Fassbinder a raison : L’amour est plus froid que la mort.
L’amour passionnel passe par tous les états du feu, de la flamme aux cendres via les braises. Mais le sublime, il ne l’atteint qu’au cœur d’un hiver ignoré de l’automatisme imbécile des saisons. La lucidité qui confine au cynisme est l’air qu’il respire, de même que sa couche élective est la ciselure de la pierre voluptueuse aux gisants. Seul l’agrée l’œil ouvert, le relâchement des nerfs, dans les veines le sang lent, presque inaudible. « Lorsque je lis un livre et qu’il me procure une sensation de froid telle qu’aucun feu ne pourra jamais me réchauffer, je sais que c’est de la poésie » et de l’amour, eût pu ajouter Emily Dickinson. Le Simenon et le Mathieu Amalric de La Chambre bleue à sa suite.
Notes sur La Chambre bleue de Mathieu Amalric
La trame d’un roman de Simenon croise un fil de chaîne incarné par une personne tirée de ce qui passe l’anonymat : sortie du retrait obscur où elle évite d’instinct la vie promise et un fil de trame où ladite personne, à son corps défendant, endosse le costume du personnage, par définition ferment de passions contradictoires, exemptes d’apaisement comme de logique psychologique, qu’on appelle communément une histoire.
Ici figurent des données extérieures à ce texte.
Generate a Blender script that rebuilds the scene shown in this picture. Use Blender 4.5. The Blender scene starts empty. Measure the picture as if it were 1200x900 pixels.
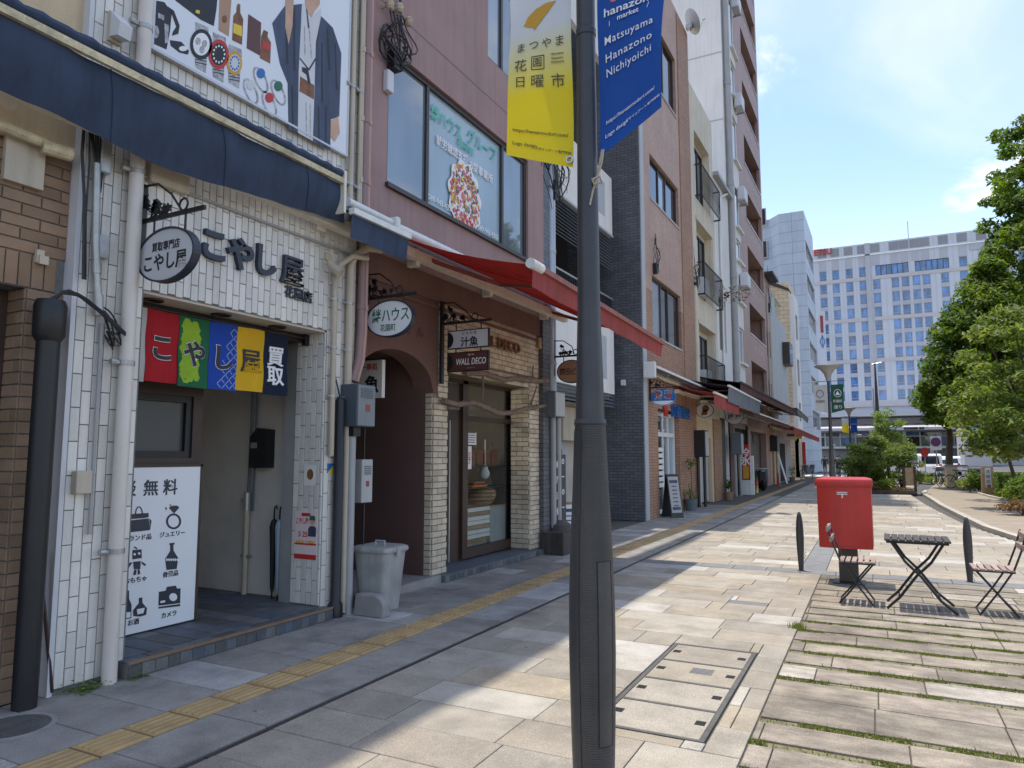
import bpy, bmesh, math, random
from mathutils import Vector, Matrix
random.seed(7)
SC = bpy.context.scene
COL = SC.collection
R = math.radians

# ------------------------------------------------------------------ camera
CAM_H = 1.6
FPX, PITCH, YAW = 830.0, R(5.779), R(27.70)          # focal length in photo pixels, tilt up, turn left of the street axis (+Y)
cd = bpy.data.cameras.new('camera')
cd.sensor_width = 36.0
cd.lens = FPX / 1200.0 * 36.0
cd.clip_start, cd.clip_end = 0.05, 3000.0
cam = bpy.data.objects.new('camera', cd)
cam.location = (0, 0, CAM_H)
cam.rotation_euler = (math.pi / 2 + PITCH, 0, YAW)
COL.objects.link(cam)
SC.camera = cam

# ------------------------------------------------------------------ sun, sky, exposure
SUN_DIR = Vector((-0.155, 0.10, 1.0)).normalized()  # towards the sun: high, a little behind the shop row
sd = bpy.data.lights.new('sun', 'SUN')
sd.energy, sd.angle, sd.color = 2.35, R(0.53), (1.0, 0.92, 0.80)
sun = bpy.data.objects.new('sun', sd)
sun.rotation_euler = SUN_DIR.to_track_quat('Z', 'Y').to_euler()
sun.location = (0, 0, 60)
COL.objects.link(sun)

W = bpy.data.worlds.new('World')
SC.world = W
W.use_nodes = True
nt = W.node_tree
nt.nodes.clear()
def wn(t, **k):
    n = nt.nodes.new(t)
    for a, b in k.items(): setattr(n, a, b)
    return n
sky = wn('ShaderNodeTexSky', sky_type='NISHITA', sun_disc=False)
sky.sun_elevation = math.asin(SUN_DIR.z)
sky.sun_rotation = math.atan2(SUN_DIR.x, SUN_DIR.y)
sky.air_density, sky.dust_density, sky.ozone_density = 1.0, 1.0, 1.4
bg = wn('ShaderNodeBackground')
bg.inputs['Strength'].default_value = 0.15
out = wn('ShaderNodeOutputWorld')
tc = wn('ShaderNodeTexCoord')
sep = wn('ShaderNodeSeparateXYZ')
nt.links.new(tc.outputs['Generated'], sep.inputs[0])
def wmath(op, a, b=None, c=None):
    n = wn('ShaderNodeMath', operation=op)
    for i, v in enumerate((a, b, c)):
        if v is None: continue
        if isinstance(v, (int, float)): n.inputs[i].default_value = v
        else: nt.links.new(v, n.inputs[i])
    return n.outputs[0]
zz = wmath('ADD', wmath('MAXIMUM', sep.outputs['Z'], 0.0), 0.16)
cx, cy = wmath('DIVIDE', sep.outputs['X'], zz), wmath('DIVIDE', sep.outputs['Y'], zz)
comb = wn('ShaderNodeCombineXYZ')
nt.links.new(cx, comb.inputs[0]); nt.links.new(cy, comb.inputs[1])
def cloud(scale, detail, rough, dist, off):
    mp = wn('ShaderNodeMapping')
    mp.inputs['Location'].default_value = off
    mp.inputs['Scale'].default_value = (scale, scale * 0.72, 1)
    mp.inputs['Rotation'].default_value = (0, 0, 0.5)
    nt.links.new(comb.outputs[0], mp.inputs[0])
    nz = wn('ShaderNodeTexNoise')
    nz.inputs['Scale'].default_value = 1.0
    nz.inputs['Detail'].default_value = detail
    nz.inputs['Roughness'].default_value = rough
    nz.inputs['Distortion'].default_value = dist
    nt.links.new(mp.outputs[0], nz.inputs['Vector'])
    return nz.outputs['Fac']
def wramp(v, a, b):
    n = wn('ShaderNodeMapRange', clamp=True, interpolation_type='SMOOTHSTEP')
    n.inputs['From Min'].default_value, n.inputs['From Max'].default_value = a, b
    nt.links.new(v, n.inputs['Value'])
    return n.outputs[0]
thin = wmath('MULTIPLY', wramp(cloud(0.9, 6, 0.55, 0.6, (3.1, 1.7, 0)), 0.44, 0.76), 0.46)
puff = wmath('MULTIPLY', wramp(cloud(1.9, 9, 0.6, 0.25, (5.5, 0.2, 0)), 0.54, 0.70), 0.85)
low = wmath('MULTIPLY', wramp(wmath('SUBTRACT', 0.5, sep.outputs['Z']), 0.12, 0.46), 0.52)   # the air whitens towards the horizon all round
mask = wmath('MAXIMUM', wmath('MAXIMUM', thin, puff), low)
mix = wn('ShaderNodeMix', data_type='RGBA')
nt.links.new(mask, mix.inputs['Factor'])
nt.links.new(sky.outputs[0], mix.inputs['A'])
mix.inputs['B'].default_value = (5.0, 4.8, 4.5, 1)
nt.links.new(mix.outputs['Result'], bg.inputs['Color'])
nt.links.new(bg.outputs[0], out.inputs['Surface'])

SC.view_settings.view_transform = 'Standard'
SC.view_settings.look = 'None'
SC.view_settings.exposure = 1.0
SC.view_settings.gamma = 1.0
SC.view_settings.use_curve_mapping = False
SC.cycles.max_bounces = 8
SC.cycles.diffuse_bounces = 4
SC.cycles.glossy_bounces = 3
SC.cycles.transparent_max_bounces = 12
SC.cycles.use_denoising = True

# ------------------------------------------------------------------ surveying: photo pixel -> real point on a known plane
def ray(px, py):
    x = (px - 600) / FPX; y = -(py - 450) / FPX
    fw = math.cos(PITCH) - y * math.sin(PITCH); up = math.sin(PITCH) + y * math.cos(PITCH)
    s, c = math.sin(YAW), math.cos(YAW)
    return (c * x - s * fw, s * x + c * fw, up)
def G(px, py, z=0.0):                     # on the ground (or a level plane) -> x, y
    d = ray(px, py); t = (z - CAM_H) / d[2]; return d[0] * t, d[1] * t
def F(px, py, X=-5.0):                    # on a facade plane -> y, z
    d = ray(px, py); t = X / d[0]; return d[1] * t, CAM_H + d[2] * t
def FY(px, py, X=-5.0): return F(px, py, X)[0]
def FZ(px, py, X=-5.0): return F(px, py, X)[1]
def YP(px, py, Y):                        # on a plane across the street -> x, z
    d = ray(px, py); t = Y / d[1]; return d[0] * t, CAM_H + d[2] * t

# ------------------------------------------------------------------ materials
def L(r, g, b):                           # sRGB 0-255 -> linear
    f = lambda v: (v / 255 / 12.92) if v <= 10 else ((v / 255 + 0.055) / 1.055) ** 2.4
    return (f(r), f(g), f(b))
class NT:
    def __init__(s, name):
        s.m = bpy.data.materials.new(name); s.m.use_nodes = True
        s.t = s.m.node_tree; s.n = s.t.nodes; s.b = s.n['Principled BSDF']; s.out = s.n['Material Output']
        s.pos = s.n.new('ShaderNodeNewGeometry')
    def node(s, t, **k):
        n = s.n.new(t)
        for a, b in k.items(): setattr(n, a, b)
        return n
    def link(s, a, b): s.t.links.new(a, b)
    def math(s, op, a, b=None):
        n = s.node('ShaderNodeMath', operation=op)
        for i, v in enumerate((a, b)):
            if v is None: continue
            if isinstance(v, (int, float)): n.inputs[i].default_value = v
            else: s.link(v, n.inputs[i])
        return n.outputs[0]
    def noise(s, scale, detail=4, rough=0.55, vec=None, squash=None):
        n = s.node('ShaderNodeTexNoise')
        n.inputs['Scale'].default_value = scale; n.inputs['Detail'].default_value = detail; n.inputs['Roughness'].default_value = rough
        v = vec or s.pos.outputs['Position']
        if squash:
            mp = s.node('ShaderNodeMapping'); mp.inputs['Scale'].default_value = squash
            s.link(v, mp.inputs[0]); v = mp.outputs[0]
        s.link(v, n.inputs['Vector'])
        return n.outputs['Fac']
    def rng(s, v, a, b, c, d, clamp=True):
        n = s.node('ShaderNodeMapRange', clamp=clamp)
        for k, x in (('From Min', a), ('From Max', b), ('To Min', c), ('To Max', d)): n.inputs[k].default_value = x
        s.link(v, n.inputs['Value']); return n.outputs[0]
    def mixc(s, f, a, b, mode='MIX'):
        n = s.node('ShaderNodeMix', data_type='RGBA', blend_type=mode)
        for k, v in (('Factor', f), ('A', a), ('B', b)):
            if isinstance(v, (int, float)): n.inputs[k].default_value = v
            elif isinstance(v, tuple): n.inputs[k].default_value = (*v[:3], 1)
            else: s.link(v, n.inputs[k])
        return n.outputs['Result']
    def rand(s):                          # one number per piece, whether it is an object of its own or an island of a joined mesh
        oi = s.node('ShaderNodeObjectInfo')
        return s.math('FRACT', s.math('ADD', oi.outputs['Random'], s.math('MULTIPLY', s.pos.outputs['Random Per Island'], 7.31)))
    def val(s, col, f):                   # multiply a colour by a scalar socket
        n = s.node('ShaderNodeVectorMath', operation='SCALE')
        if isinstance(col, tuple): n.inputs[0].default_value = col[:3]
        else: s.link(col, n.inputs[0])
        s.link(f, n.inputs['Scale']); return n.outputs[0]
    def bump(s, h, strength, dist=0.01):
        n = s.node('ShaderNodeBump'); n.inputs['Strength'].default_value = strength; n.inputs['Distance'].default_value = dist
        s.link(h, n.inputs['Height']); s.link(n.outputs[0], s.b.inputs['Normal'])

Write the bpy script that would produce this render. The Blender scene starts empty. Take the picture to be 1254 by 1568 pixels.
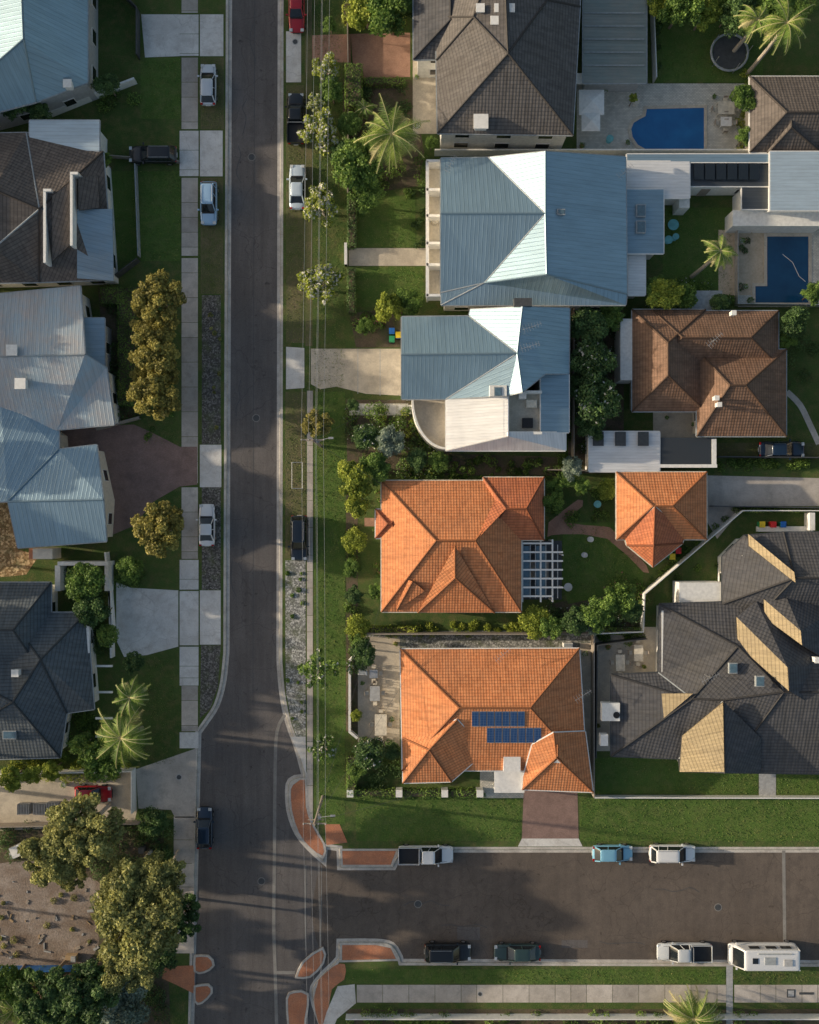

Le tissu de l’écriture doit à cette étrange armure son dédoublement ou, plutôt, son effet de subtil décollement qui fait merveille dans l’art de l’estampe : à l’avant-plan, le personnage que n’épargne et qui lui-même ne s’épargne aucune des péripéties du drame souffert — à l’arrière-plan, ombre portée apparente du premier, la personne, la tête de la personne qu’emporte un manège sanglant de questions, dont le caillot récurrent est : Pourquoi ? (Pourquoi suis-je là ? Pourquoi fais-je ceci ou cela ? Pourquoi ces chaussures vont et viennent, si étranges leur forme ? Pourquoi la fenêtre de lumière sur le mur ne s’ouvre-telle pas ? Pourquoi les yeux de cette femme me fixent-ils ? Pourquoi dans ma gorge un peu de l’humeur de son sexe écorché et luisant ?…) et qui n’aspire à rien tant qu’à l’embolie qui la ramènerait à la tranquillité de son état originel.
Dans La Chambre bleue, Mathieu Amalric, usant d’un découpage flottant, est à ce jour le seul à avoir réussi à transposer sur le plan de l’image animée la schizophrénie éberluée du tissage simenonien.
À Simenon
Il a la berlue, cet homme que manu militari une force inconnue, qu’on nomme communément l’Écriture, éjecte de l’ombre où il s’absente — auquel ladite force scripturale enfile le costume d’un autre — cette sorte d’autre qui suit le fil d’une histoire faute d’avoir l’assise de l’être, ce qui est aussi bien — et une histoire ça obéit aux régimes des passions, dont l’alpha et l’omega sont l’amour et la mort — l’homme éberlué obéit, n’ayant pas d’alternative : il lapera en chat la jatte rougeoyante du sexe d’une femme et pour elle abattra les murs et tuera sans merci — néanmoins, jusqu’au bout, il n’aura de cesse de se regarder faire, les yeux exorbités à deux doigts de tomber au creux de ses paumes, ahuri comme un chien qu’on bat, se demandant : Pourquoi ? obsédé par l’idée de regagner les coulisses d’où l’abus des phrases écrites l’a tiré, ses narines hument le fin remuement de la poussière qui avec le froid s’en partagent le silence quiet.